Lisez et prenez ce paragraphe au pied de la lettre comme vous le demande Vacher. Où est la conception racialiste ? Je ne la vois pas. Je vois tout le contraire. Mais ici il s’agit d’interprétation, comme dirait Nietzsche. Et sans doute que celle de Vacher est la bonne, de son point de vue. Selon sa perspective. Eh oui ! Selon sa perspective.
Bonus tracks
Citations. Le rapport aux citations est un rapport difficile
surtout quand on les emploie pour démolir. Mais surtout, dans le cas de
Nietzsche, à cause de son écriture souvent aphoristique et du mouvement
continuel de la pensée qui ne se contente jamais de concepts qui « se
tiennent » par excès de simplification. C’est à cause de cela que souvent
on trouve sur le marché des recueils de citations organisées par thèmes (les
femmes, l’amitié, le fascisme, la vérité, etc.) qui donnent souvent une
meilleure idée de la pensée de Nietzsche que des livres savants qui
interprètent ce maître de l’introspection. Je me demande si un livre sur la
pensée fasciste de Nietzsche qui, en plus des citations choisies par Vacher,
contiendrait des citations qui vont dans d’autres sens ne serait pas bien plus
« utile » que le livre de Vacher pour éveiller la pensée des nombreux
étudiants fascinés par Nietzsche ou des quelques-uns qui voient en Nietzsche le
grand inspirateur du nazisme.
Moi aussi. Que de
fois, en lisant des textes d’épigones de Derrida, de Heidegger ou de Foucault me
suis-je trouvé, dans la même position que Vacher ! Combien de fois ai-je considéré
comme du simple délire verbal certaines publications, chères, oh combien
chères ! des éditions Galilée ! Et pourtant loin de moi la tentation
d’accuser Derrida ou Nietzsche des excès de leurs épigones. Je dirais même que
plus il y a d’épigones qui déblatèrent autour des concepts que leurs maîtres
introduisirent et plus il est probable que ces concepts contiennent quelque
chose de socialement et psychologiquement (et donc philosophiquement aussi)
intéressant. Tous cela ne veut bien sûr pas dire que la logorrhée verbale de
certains philosophes doive être considérée comme autre chose qu’une séance de
psychanalyse sur le lit payant des lecteurs.
Post Sciptum
Indépendamment de la valeur de l’analyse de Vacher, sur laquelle je pourrais me tromper complètement, même si je crois voir la faiblesse de sa réflexion de « avec autant de certitude que je vois mon bureau devant moi »[4], il y a quelque chose qui m’agace outre mesure dans ce petit livre : c’est que la clarté de la présentation peut avoir un effet très grave (grave… disons grave dans ce contexte) sur des lecteurs paresseux bien contents de recevoir le nulla obstat d’un philosophe pour lire machinalement un auteur, comme Nietzsche, qui ne tolère pas de baisse d’attention et surtout pas des neurones bloqués.

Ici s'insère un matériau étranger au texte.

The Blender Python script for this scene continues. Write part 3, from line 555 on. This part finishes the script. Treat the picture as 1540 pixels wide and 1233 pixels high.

[1] Laurent-Michel Vacher, Le crépuscule d’une idole, Liber, 2004.
[2] « 1) naturalisme, vitalisme et immanentisme ; 2) conception raciale de l’humanité ; 3) conception élitiste, hiérarchique et inégalitaire de la société et de l’humanité ; 4) primat de la puissance, de la force, de la lutte guerrière, de l’instinct (…) ; valorisation de la pratique, des passions, de l’action et de la création ; 6) principales valeurs y afférant. »
[3] Mario Bunge, Treatise on Basic Philosophy,
Volume 4, Ontology I, 1976.
[4] C’est ce que dit Vacher à propos du protofascisme de Nietzsche.